Well, you can see why I connected with you from literally the moment I saw you ("Autre Temps").

The spirit knows, the soul knows, even before the person knows. But the person knows subconsciously.

So for tonight, just know that you are a very strong person, a rare person. I don't mean strong in the outward sense of false assurance, but inwardly, where it is certain. You are someone who knows who she is, and what her life is, from the beginning. You will discover more and more what I mean as you go along. You will discover how connected to life you are. In these indescribable connections you will continue to gain strength, and you will define yourself. This is what I mean when I say you will have a "good" life.

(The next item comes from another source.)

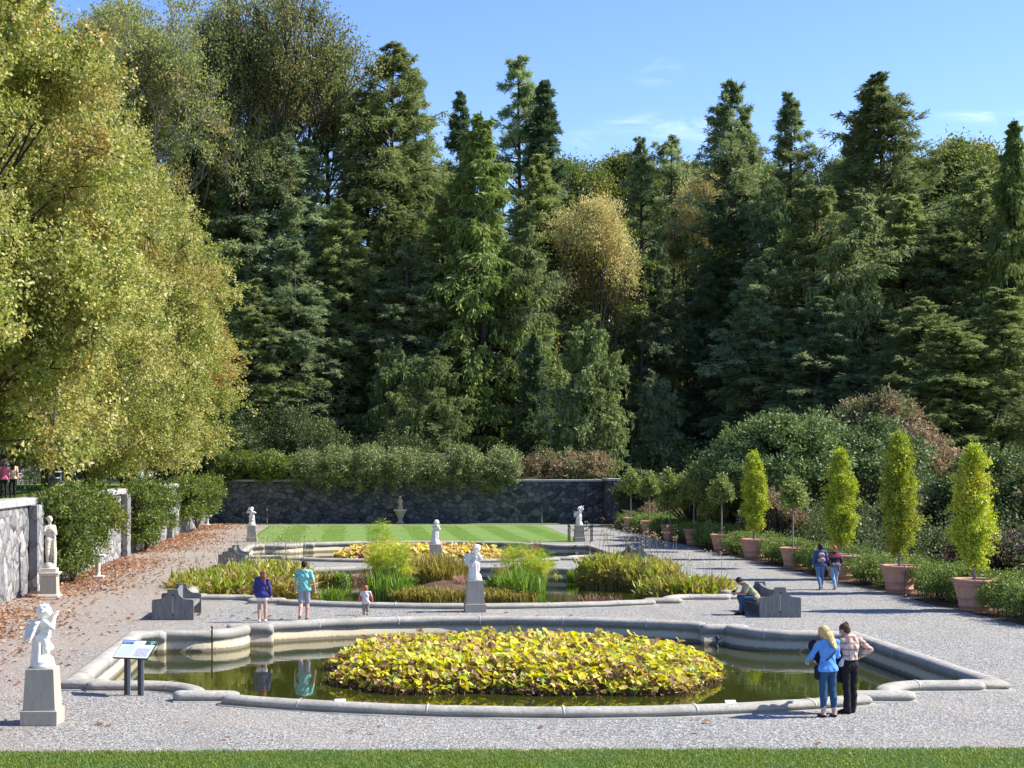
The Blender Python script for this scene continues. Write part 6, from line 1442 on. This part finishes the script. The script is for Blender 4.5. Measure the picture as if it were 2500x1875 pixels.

You are just like me, very sensitive and intelligent. I have been "all over the map" emotionally, in my life. But those feelings were always on the inside, and as difficult as they were at times, they were always overshadowed by an inner strength of self . You have that too.

We do not cause our own pressures in this world, but we do react to other people's pressures. I know this from experience, and I am speaking of course of we who think and feel on a high level.

So that's all I know for tonight. But what I think is that, as long as we communicate, we can't go wrong.